Lower latency in QUIC is achieved mainly by using UDP, it’s generally a much faster protocol than TCP.

Regardless of all the efforts, we’re always limited by speed of light in terms of internet connection. We’re trying to get as close to it as possible.

Google report from August 2017 states that “on average, QUIC reduces latency of Google Search responses by 8.0% for desktop users and by 3.6% for mobile users. Furthermore, it reduces rebuffer rates of YouTube playbacks by 18.0% for desktop users and 15.3% for mobile users.” That’s already pretty solid.

0-RTT Handshakes

The adoption of 0-RTT (zero round-trip time) is at its beginnings, basically cutting the time necessary to establish (more precisely to re-establish) a connection to zero.

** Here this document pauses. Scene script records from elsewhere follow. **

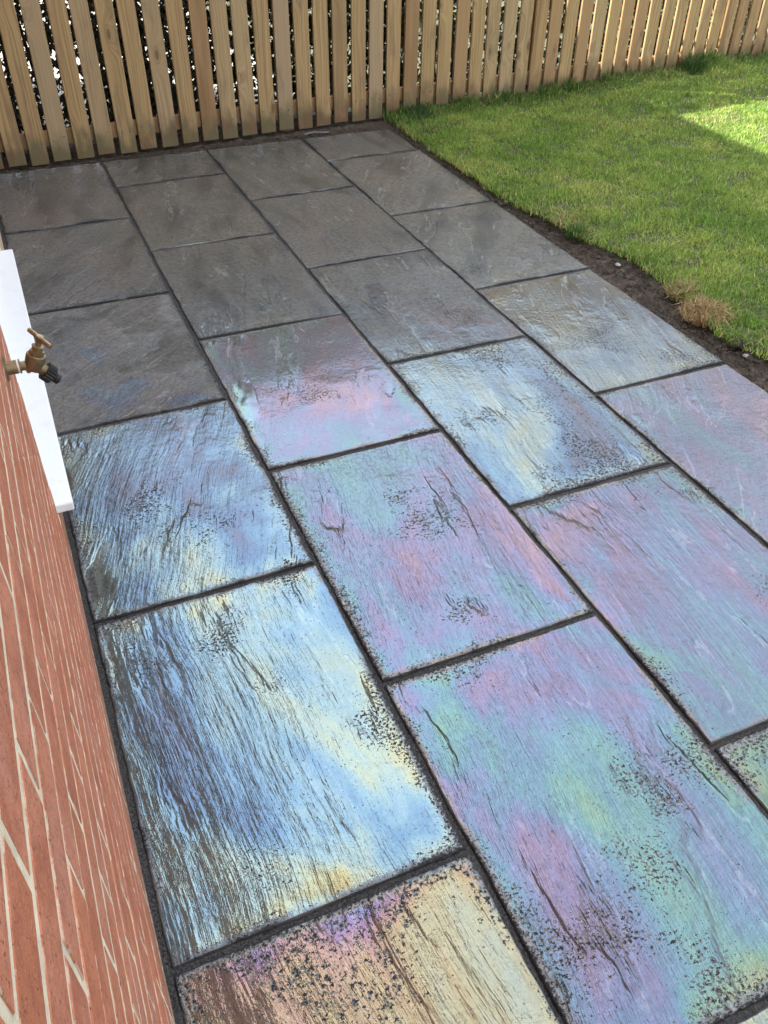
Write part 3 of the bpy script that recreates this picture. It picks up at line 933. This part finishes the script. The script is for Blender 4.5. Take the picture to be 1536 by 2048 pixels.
def brick_mesh(L, k):
    random.seed(500+k)
    m = MB(); m.cbox(-0.1025, 0.0, 0.0, L, 0.0, 0.065, 0.0013)
    V = [list(v) for v in m.V]
    for v in V:
        if v[0] > -0.02:
            v[1] += random.uniform(-.0012, .0012); v[2] += random.uniform(-.0011, .0011)
            v[0] += random.uniform(-.0003, .0003)
    return V, m.F
BV = [brick_mesh(0.215, k) for k in range(6)]
BM = [mesh_data('brick', V, F, M_brick) for V, F in BV]
HVF = [brick_mesh(0.1025, 20+k) for k in range(3)]
HMs = [mesh_data('half_brick', V, F, M_brick) for V, F in HVF]
stuffV = []; stuffF = []
random.seed(77)
nz = int(ZE/0.075)
cnt = 0
ZB = -0.052
for r in range(-1, nz+1):
    z = ZB + r*0.075
    if z + 0.065 > ZE: break
    off = 0.0 if r % 2 == 0 else 0.1125
    # runs of wall at this course
    runs = [(Y0, Y1)]
    if z + 0.065 > ZS - 0.005 and z < ZD: runs = [(Y0, YC), (YD, Y1)]
    for (ra, rb) in runs:
        # lay from the jamb so that whole and half bricks close on it
        y = rb
        stretch = 0.215
        if r % 2 and len(runs) == 2: stretch = 0.1025
        while y > ra + 0.02:
            L = min(stretch, y-ra)
            ya = y - L
            half = L < 0.2
            if half and L < 0.095:
                break
            k = random.randrange(3 if half else 6)
            ox = random.uniform(-0.0005, 0.0006); oz = random.uniform(-.0012, .0012)
            near = ya > -4.75 and y < -0.6 and z < 1.62
            if near and cnt < 298:
                o = bpy.data.objects.new('brick', (HMs if half else BM)[k]); link(o, wall)
                o.location = (WX + ox, ya, z + oz)
                o.rotation_euler = (rad(random.uniform(-.25, .25)), 0, 0)
                cnt += 1
            else:
                Vv, Ff = (HVF if half else BV)[k]
                b = len(stuffV)
                stuffV += [(v[0]+WX+ox, v[1]+ya, v[2]+z+oz) for v in Vv]
                stuffF += [tuple(i+b for i in f) for f in Ff]
            y = ya - 0.010
            stretch = 0.215
bw = mobj('brickwork', stuffV, stuffF, M_brick, wall); bw['kind'] = 'stuff'

# white door sill projecting from the wall
mb = MB()
mb.cbox(-0.16, 0.028, -2.505, -0.715, 0.172, 0.200, 0.0035)
sill = mb.build('door_sill', M_white, house); sill['label'] = 'white plastic door sill projecting over the patio'
# door in the opening, set back in the reveal
door = MB()
door.box(-0.16, -0.09, YC, YC+0.06, 0.2005, ZD); door.box(-0.16, -0.09, YD-0.06, YD, 0.2005, ZD); door.box(-0.16, -0.09, YC+0.06, YD-0.06, ZD-0.06, ZD)
door.box(-0.155, -0.095, -1.675, -1.615, 0.262, ZD-0.06); door.box(-0.15, -0.10, YC+0.06, YD-0.06, 0.2005, 0.262)
dr = door.build('door', M_white, house)
for ya, yb in ((YC+0.062, -1.677), (-1.613, YD-0.062)):
    MB().box(-0.135, -0.12, ya, yb, 0.265, ZD-0.063).build('pane', M_glass, dr)
MB().tube([(-0.095, -1.645, 1.10), (-0.055, -1.645, 1.10), (-0.055, -1.645, 1.22)], [.009, .009, .008], 12).build('handle', M_steel, dr, True)
# eaves: soffit, fascia, gutter, roof slope
EXo = 0.54
MB().box(-0.02, EXo-0.03, Y0, Y1+0.25, ZE-0.018, ZE).build('soffit', M_soffit, house)
MB().box(EXo-0.029, EXo-0.008, Y0, Y1+0.25, ZE-0.06, ZE+0.16).build('fascia', M_soffit, house)
roof = MB()
x1, z1 = -4.6, ZE + 0.16 + (EXo+4.6)*0.70
roof.add([(EXo+0.02,Y0-.2,ZE+.165),(EXo+0.02,Y1+.3,ZE+.165),(x1,Y1+.3,z1),(x1,Y0-.2,z1),
          (EXo+0.02,Y0-.2,ZE+.215),(EXo+0.02,Y1+.3,ZE+.215),(x1,Y1+.3,z1+.05),(x1,Y0-.2,z1+.05)],
         [(0,1,2,3),(7,6,5,4),(0,4,5,1),(1,5,6,2),(2,6,7,3),(3,7,4,0)])
roof.build('roof', M_tile, house)

# a scrap of grey plastic strip lying at the fence foot
mb = MB()
for k in range(8):
    t0, t1 = k/8, (k+1)/8
    za, zb = 0.006*math.sin(t0*5), 0.006*math.sin(t1*5)
    mb.add([(t0*.17-.085,-.009,za),(t1*.17-.085,-.009,zb),(t1*.17-.085,.009,zb),(t0*.17-.085,.009,za),(t0*.17-.085,-.009,za+.003),(t1*.17-.085,-.009,zb+.003),(t1*.17-.085,.009,zb+.003),(t0*.17-.085,.009,za+.003)],
           [(0,3,2,1),(4,5,6,7),(0,1,5,4),(2,3,7,6)] + ([(3,0,4,7)] if k == 0 else []) + ([(1,2,6,5)] if k == 7 else []))
sc = mb.build('plastic_strip', mat_simple('grey_blue_plastic', (0.16, 0.17, 0.21), 0.35, 30.0, 0.2))
sc.location = (1.96, 0.972, 0.008); sc.rotation_euler = (0, 0, 0.12)
sc['label'] = 'short grey plastic strip lying in the soil at the foot of the fence'; sc['category'] = 'scrap'

# ------------------------------------------------------------------ outside tap
TY = -2.8955
tap = empty('garden_tap', (WX, TY, 0.8235), 'old brass outside tap with T handle on the brick wall above the white sill', 'tap')
tap.scale = (0.95, 0.95, 0.95)
def tp(x, z, y=0.0): return (x, y, z)
MB().tube([tp(-0.006,0.0), tp(0.0235,0.0)], [0.0135, 0.0135], 24).build('pipe', M_brass, tap, True)
MB().tube([tp(0.0,0.0), tp(0.0012,0.0), tp(0.004,0.0)], [0.026, 0.026, 0.022], 28).build('wall_flange', M_brass, tap, True)
MB().tube([tp(0.0236,0.0), tp(0.0272,0.0)], [0.0128, 0.0128], 24).build('sealing_tape', M_ptfe, tap, True)
MB().tube([tp(0.0273,0), tp(0.0295,0), tp(0.0300,0)], [0.0146, 0.0146, 0.011], 24).build('collar', M_brass, tap, True)
# body: runs out, swells under the valve, turns down into the spout
bd = MB()
bd.tube([tp(0.030,0), tp(0.040,-0.001), tp(0.048,-0.003), tp(0.058,-0.005), tp(0.066,-0.010)], [0.0095, 0.0095, 0.0125, 0.0150, 0.0125], 24)
bd.build('body', M_brass, tap, True)
# screw plug under the inlet
MB().tube([tp(0.0405,-0.006), tp(0.0425,-0.016)], [0.0058, 0.0052], 12).build('drain_screw', M_brass, tap, True)
ax = Vector((0.40, 0, 0.916)).normalized()
b0 = Vector((0.0525, 0, -0.006))
def al(t): return b0 + ax*t
vb = MB()
vb.tube([al(0.0), al(0.003), al(0.010), al(0.0115), al(0.026), al(0.0275)], [0.0165, 0.0180, 0.0180, 0.0186, 0.0186, 0.0172], 28)
vb.build('valve_body', M_brass, tap, True)
# hexagonal bonnet with turned rings
bn = MB()
bn.tube([al(0.0277), al(0.0345)], [0.0150, 0.0150], 6)
bn.tube([al(0.0346), al(0.0362), al(0.0364), al(0.0440), al(0.0442), al(0.0458), al(0.0470)], [0.0128, 0.0128, 0.0108, 0.0108, 0.0120, 0.0120, 0.0100], 24)
bn.build('bonnet', M_brass, tap, True)
MB().tube([al(0.0470), al(0.056), al(0.0585), al(0.066), al(0.0675)], [0.0056, 0.0056, 0.0078, 0.0082, 0.0070], 20).build('spindle', M_brass, tap, True)
hd = Vector((0.52, -0.85, 0.0)); hd = (hd - ax*hd.dot(ax)).normalized()
hc = al(0.0625)
MB().tube([hc - hd*0.0345, hc - hd*0.0335, hc + hd*0.0335, hc + hd*0.0345], [0.0040, 0.0050, 0.0050, 0.0040], 16).build('handle', M_brass, tap, True)
sd_ = Vector((0.62, 0, -0.78)).normalized()
s0 = Vector((0.060, 0, -0.006))
def sl(t): return s0 + sd_*t
MB().tube([sl(0.0), sl(0.010), sl(0.020), sl(0.024)], [0.0128, 0.0118, 0.0112, 0.0112], 24).build('spout', M_brass, tap, True)
cn = MB()
# knurled nut: alternating radii
def ribbed(mb, p0, p1, r, n=18, amp=0.0012):
    b = len(mb.V); d = (p1-p0).normalized()
    s = d.cross(Vector((0,1,0))).normalized(); u = s.cross(d)
    m = n*2
    for p in (p0, p1):
        for k in range(m):
            a = 2*math.pi*k/m; rr = r + (amp if k % 2 else -amp)
            mb.V.append(tuple(p + rr*(math.cos(a)*s + math.sin(a)*u)))
    for k in range(m):
        mb.F.append((b+k, b+(k+1) % m, b+m+(k+1) % m, b+m+k))
    mb.F.append(tuple(b+k for k in reversed(range(m)))); mb.F.append(tuple(b+m+k for k in range(m)))
ribbed(cn, sl(0.0165), sl(0.034), 0.0180)
cn.tube([sl(0.032), sl(0.036), sl(0.0362), sl(0.040), sl(0.0402), sl(0.050), sl(0.0515)], [0.0150, 0.0125, 0.0088, 0.0088, 0.0100, 0.0100, 0.0068], 20)
cn.build('hose_connector', M_black, tap, True)['label'] = 'black plastic hose connector on the spout'

bpy.context.view_layer.update()
scene.render.engine = 'CYCLES'
scene.cycles.max_bounces = 6
scene.cycles.diffuse_bounces = 3
scene.cycles.glossy_bounces = 3
scene.cycles.caustics_reflective = False
scene.cycles.caustics_refractive = False
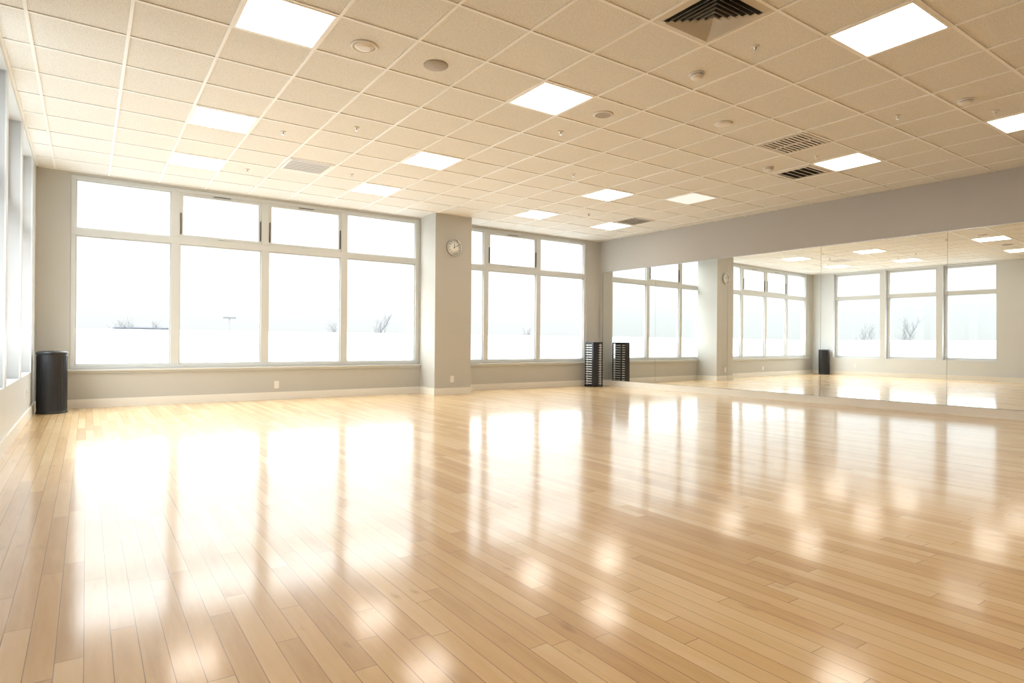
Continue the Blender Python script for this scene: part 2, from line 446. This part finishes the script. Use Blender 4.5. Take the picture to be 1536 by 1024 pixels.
# ------------------------------------------------------------------ outlets
def outlet(loc, rz, name='wall_outlet'):
    b = MB()
    b.box(-0.036, 0.036, -0.006, 0, -0.058, 0.058, M_plastic, bevel=0.002)
    for zz in (-0.022, 0.022):
        b.box(-0.017, 0.017, -0.0085, -0.006, zz-0.015, zz+0.015, M_face)
        b.box(-0.008, -0.005, -0.0092, -0.0084, zz-0.004, zz+0.007, M_dark); b.box(0.005, 0.008, -0.0092, -0.0084, zz-0.004, zz+0.007, M_dark)
    b.done(name, loc, (0, 0, rz))
outlet((2.50, YW, 0.235), 0)
outlet((5.37, CY0, 0.275), 0)
outlet((XL, 8.9, 0.30), math.pi/2)

# ------------------------------------------------------------------ black waste bin
def bin_():
    root = empty('waste_bin', (XL+0.20, 9.74, 0))
    b = MB()
    b.lathe([(0.150,0),(0.166,0.0),(0.168,0.012),(0.160,0.022),(0.158,0.030),(0.158,0.735),(0.160,0.742),(0.166,0.748),(0.168,0.760),(0.166,0.772),(0.150,0.782),(0.128,0.786),(0.122,0.780),(0.118,0.70),(0.02,0.69)], M_black, seg=56)
    b.done('body', parent=root)
    b = MB()
    for k in range(28):
        a = 2*math.pi*k/28
        M = Matrix.Rotation(a, 4, 'Z') @ Matrix.Translation((0.158, 0, 0))
        b.box(-0.001, 0.0025, -0.005, 0.005, 0.05, 0.72, M_black, M=M)
    b.done('ribs', parent=root)
bin_()

# ------------------------------------------------------------------ slatted tower
def tower():
    root = empty('slatted_storage_tower', (8.90, 9.80, 0))
    S = 0.27; H = 0.955
    b = MB()
    b.box(-0.01, S+0.01, -0.01, S+0.01, 0, 0.03, M_black, bevel=0.004)
    b.box(0, S, 0, S, H-0.03, H, M_black, bevel=0.004)
    for px in (0, S-0.022):
        for py in (0, S-0.022):
            b.box(px, px+0.022, py, py+0.022, 0.03, H-0.03, M_black)
    b.box(0.045, S-0.045, 0.045, S-0.045, 0.03, H-0.03, M_black)
    b.box(-0.002, 0.15, -0.002, 0.045, 0.03, H-0.03, M_black)
    b.done('frame', parent=root)
    b = MB()
    n = 17
    for k in range(n):
        z = 0.065 + k*(H-0.13)/(n-1)
        b.box(0.004, S-0.004, 0.004, S-0.004, z-0.008, z+0.010, M_rib, bevel=0.003)
    b.done('slats', parent=root)
tower()

# ------------------------------------------------------------------ outdoors
M_snow = pbr('snowy_ground', (0.20, 0.205, 0.21), 0.9, var=0.25, scale=0.2)
M_bark = pbr('bare_branches', (0.12, 0.12, 0.13), 0.9, var=0.1)
M_bld = pbr('far_building', (0.14, 0.15, 0.17), 0.8, var=0.1, scale=0.3)
b = MB(); b.box(-160, 160, YW+0.6, 200, -1.0, -0.6, M_snow); b.box(-160, XL-0.6, -60, YW+0.6, -1.0, -0.6, M_snow); b.done('outdoor_ground')

def tree(loc, H):
    cu = bpy.data.curves.new('bare_tree', 'CURVE'); cu.dimensions = '3D'; cu.bevel_depth = 1.0; cu.bevel_resolution = 1
    cu.use_fill_caps = True
    def br(p, d, L, r, lev):
        sp = cu.splines.new('POLY'); sp.points.add(4); q = p.copy(); dd = d.copy(); nodes = []
        for k in range(5):
            sp.points[k].co = (*q, 1); sp.points[k].radius = r*(1-0.17*k); nodes.append((q.copy(), dd.copy()))
            dd = (dd + Vector((random.uniform(-.15,.15), random.uniform(-.15,.15), random.uniform(-.02,.12)))).normalized(); q += dd*L/4
        if lev < 3:
            for k in range(1, 5):
                for _ in range(2 if lev else 3):
                    pp, d2 = nodes[k]
                    nd = (d2 + Vector((random.uniform(-1,1), random.uniform(-1,1), random.uniform(0,.5)))).normalized()
                    br(pp, nd, L*0.5, r*0.5, lev+1)
    br(Vector((0,0,0)), Vector((0,0,1)), H*0.62, 0.010*H, 0)
    cu.materials.append(M_bark)
    o = bpy.data.objects.new('bare_tree', cu); COL.objects.link(o); o.location = loc; return o
for loc, H in (((3.5, 62, -0.6), 3.3), ((5.0, 64, -0.6), 3.0), ((2.4, 66, -0.6), 3.0), ((25.3, 60, -0.6), 4.2), ((20.3, 60, -0.6), 3.3),
               ((45, 62, -0.6), 3.2), ((70, 72, -0.6), 3.0), ((79, 70, -0.6), 3.4),
               ((-38, 20, -0.6), 3.8), ((-40, 24, -0.6), 3.2), ((-36, 27, -0.6), 3.4), ((-45, 14, -0.6), 3.2)):
    tree(loc, H)
b = MB()
b.lathe([(0.10,0),(0.06,3.8)], M_bark, seg=10); b.box(-0.6, 0.6, -0.1, 0.1, 3.75, 3.92, M_bark)
b.done('street_lamp', (12.0, 68, -0.6))
b = MB()
b.box(0, 26, 0, 8, 0, 2.3, M_bld); b.box(4, 6, 1, 3, 2.3, 2.8, M_bld); b.box(-0.3, 26.3, -0.3, 8.3, 2.3, 2.45, M_bld)
b.done('distant_building', (-75, 8, -0.6))
b = MB(); b.box(0, 6, 0, 6, 0, 3.0, M_bld); b.box(-0.3, 6.3, -0.3, 6.3, 3.0, 3.15, M_bld)
b.done('distant_building', (3.0, 90, -0.6))

# ------------------------------------------------------------------ world: overcast sky, brighter towards the zenith
w = bpy.data.worlds.new('overcast_sky'); scene.world = w; w.use_nodes = True
nt = w.node_tree; bg = nt.nodes['Background']
tc = nt.nodes.new('ShaderNodeTexCoord'); sp = nt.nodes.new('ShaderNodeSeparateXYZ'); nt.links.new(tc.outputs['Generated'], sp.inputs[0])
mr = nt.nodes.new('ShaderNodeValToRGB'); nt.links.new(sp.outputs[2], mr.inputs[0])
e = mr.color_ramp.elements
e[0].position = 0.0; e[0].color = (0.061, 0.0615, 0.062, 1)
e[1].position = 1.0; e[1].color = (0.94, 0.97, 1.0, 1)
for p, v in ((0.04, 0.069), (0.10, 0.085), (0.18, 0.12), (0.26, 0.175), (0.40, 0.50), (0.6, 0.80)):
    k = e.new(p); k.color = (v*0.965, v*0.982, v, 1)
nt.links.new(mr.outputs[0], bg.inputs[0]); bg.inputs[1].default_value = 11.0

# ------------------------------------------------------------------ camera
cam = bpy.data.cameras.new('camera'); co = bpy.data.objects.new('camera', cam); COL.objects.link(co)
cam.sensor_width = 36; cam.lens = 36*922.3/1536; cam.clip_start = 0.02; cam.clip_end = 500
yaw, pit, rol = 0.6055, 0.0015, 0.0074
fh = Vector((math.sin(yaw), math.cos(yaw), 0)); R = Vector((math.cos(yaw), -math.sin(yaw), 0))
F = fh*math.cos(pit) + Vector((0,0,math.sin(pit))); U = -fh*math.sin(pit) + Vector((0,0,math.cos(pit)))
r2 = R*math.cos(rol) + U*math.sin(rol); u2 = -R*math.sin(rol) + U*math.cos(rol)
Mx = Matrix((r2, u2, -F)).transposed().to_4x4(); Mx.translation = (0, 0, 0.937)
co.matrix_world = Mx
scene.camera = co
scene.view_settings.view_transform = 'Standard'
scene.view_settings.look = 'None'
scene.view_settings.exposure = 0.65
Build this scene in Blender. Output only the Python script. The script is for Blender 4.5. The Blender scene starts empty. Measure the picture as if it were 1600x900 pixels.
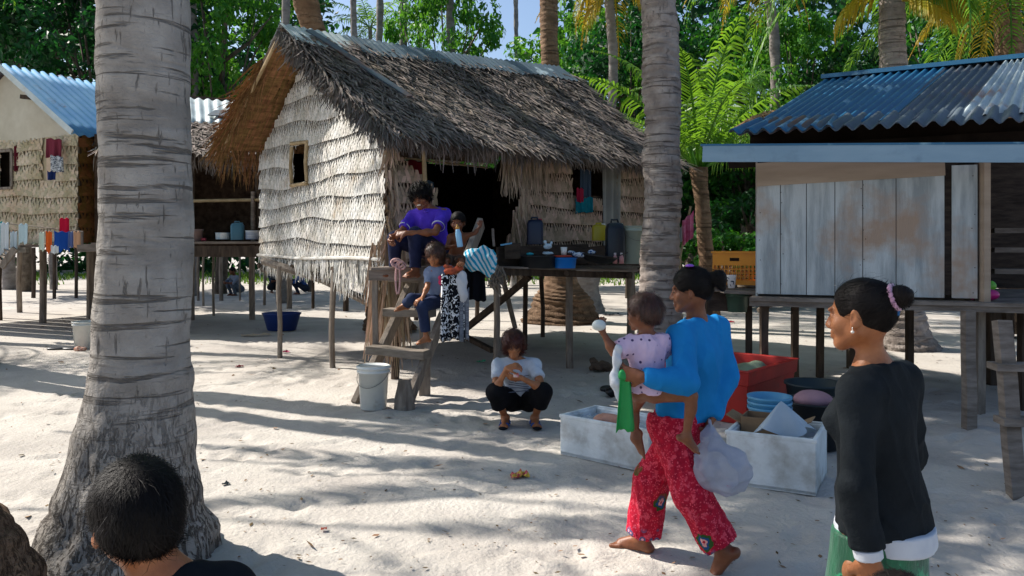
import bpy, math, random
import numpy as np
from mathutils import Vector, Matrix, noise as mnoise
random.seed(7)
SC = bpy.context.scene
COL = SC.collection
R = math.radians

# ---------------------------------------------------------------- camera, sky, sun, exposure
CAMZ = 1.65
cam_d = bpy.data.cameras.new("camera")
cam = bpy.data.objects.new("camera", cam_d)
COL.objects.link(cam)
cam.location = (0, 0, CAMZ)
cam.rotation_euler = (R(90), 0, 0)
cam_d.sensor_width = 36
cam_d.lens = 28.125
cam_d.shift_y = -0.04375
cam_d.clip_start = 0.05
cam_d.clip_end = 2000
cam_d.dof.use_dof = False
SC.camera = cam

SUN_TO = Vector((-0.93, 0.37, 0))          # horizontal direction towards the sun
SUN_EL = 43
world = bpy.data.worlds.new("World")
SC.world = world
world.use_nodes = True
wn = world.node_tree
bg = wn.nodes["Background"]
sky = wn.nodes.new("ShaderNodeTexSky")
sky.sky_type = 'NISHITA'
sky.sun_disc = False
sky.sun_elevation = R(SUN_EL)
sky.sun_rotation = math.atan2(SUN_TO.x, SUN_TO.y)
sky.dust_density = 2.0
sky.ozone_density = 3.0
wn.links.new(sky.outputs[0], bg.inputs[0])
bg.inputs[1].default_value = 0.11
sun_d = bpy.data.lights.new("sun", 'SUN')
sun = bpy.data.objects.new("sun", sun_d)
COL.objects.link(sun)
sun_d.energy = 5.0
sun_d.angle = R(0.45)
sun_d.color = (1.0, 0.94, 0.86)
_h = SUN_TO.normalized()
_to = Vector((_h.x * math.cos(R(SUN_EL)), _h.y * math.cos(R(SUN_EL)), math.sin(R(SUN_EL))))
sun.rotation_euler = (-_to).to_track_quat('-Z', 'Y').to_euler()
SC.view_settings.view_transform = 'Standard'
SC.view_settings.look = 'None'
SC.view_settings.gamma = 1
SC.view_settings.exposure = 0.68
SC.view_settings.use_curve_mapping = False

# ---------------------------------------------------------------- helpers
F = 1250.0
def P(px, py, Y):
    """world point seen at photo pixel (px, py) when it stands Y metres away"""
    return Vector(((px - 800) * Y / F, Y, CAMZ - (py - 380) * Y / F))
def col(h):
    h = h.lstrip('#')
    v = [int(h[i:i + 2], 16) / 255 for i in (0, 2, 4)]
    return tuple(x / 12.92 if x <= .04045 else ((x + .055) / 1.055) ** 2.4 for x in v) + (1,)
def rnd(a, b): return random.uniform(a, b)
def V(*a): return Vector(a[0]) if len(a) == 1 else Vector(a)
def lerp(a, b, t): return a + (b - a) * t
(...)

QUIC connections are expected to commonly use 0-RTT handshakes. That means clients can send data right away without waiting for a reply from the server.

Encryption

QUIC incorporates TLS 1.3 at the transport layer. Features of the new encryption are:

  • Being comparable to running TLS over TCP
    • Perfect forward secrecy with a more efficient handshake.
  • IP spoofing protection
    • Requires signed proof of IP address. Each IP address is assigned a unique token it’ll use to authorise the connection.
  • Replay attack protection
    • Single-use cryptographic nonce. A solution to assign a unique number to each packet to prevent replay (or playback) attacks from occurring.

Headers in TCP connection appear in plaintext and are in no way authenticated. This makes them unsecured.

QUIC packets, on the other hand, are always authenticated and the payload is fully encrypted. There are still some unencrypted parts but these are authenticated by the receiver afterwards. That makes the whole communication secure, either right in the beginning or later, to confirm that there hasn’t been any breach.

Forward Error Correction

This is being developed explicitly for QUIC. It could have been added to HTTP/2 but never was.

You’re preemptively sending additional data to avoid the need to re-transmit the packet. It’s a packet that corrects the missing packet. You’re sending more data to get a faster, more stable connection of a higher quality.

Easy Network Transition

Each QUIC packet has its own unique identifier. When you switch to a new network/connection you just inform the server that it’s you with a new IP and the connection will just continue. QUIC allows for a seamless transition without the need for a new handshake.

To Sum This Up

  • You’re getting a button in your Control Panel to enable gQUIC in the proprietary version that can run at least in Chrome.
  • IETF is working on a standardised version of QUIC that’ll run in all browsers.
  • Once the IETF QUIC is ready, it’ll be used to transfer HTTP data and therefore HTTP/3 will emerge. We’ll also enable it for you once it’s supported in browsers.

If you want to learn more, make sure to check the QUIC documentation by IETF.

We’re hoping for a proper version of HTTP/3 to arrive later this year. CDN77 is very excited about this shift in internet communication. We look forward to future development possibilities, faster browsing and other major improvements.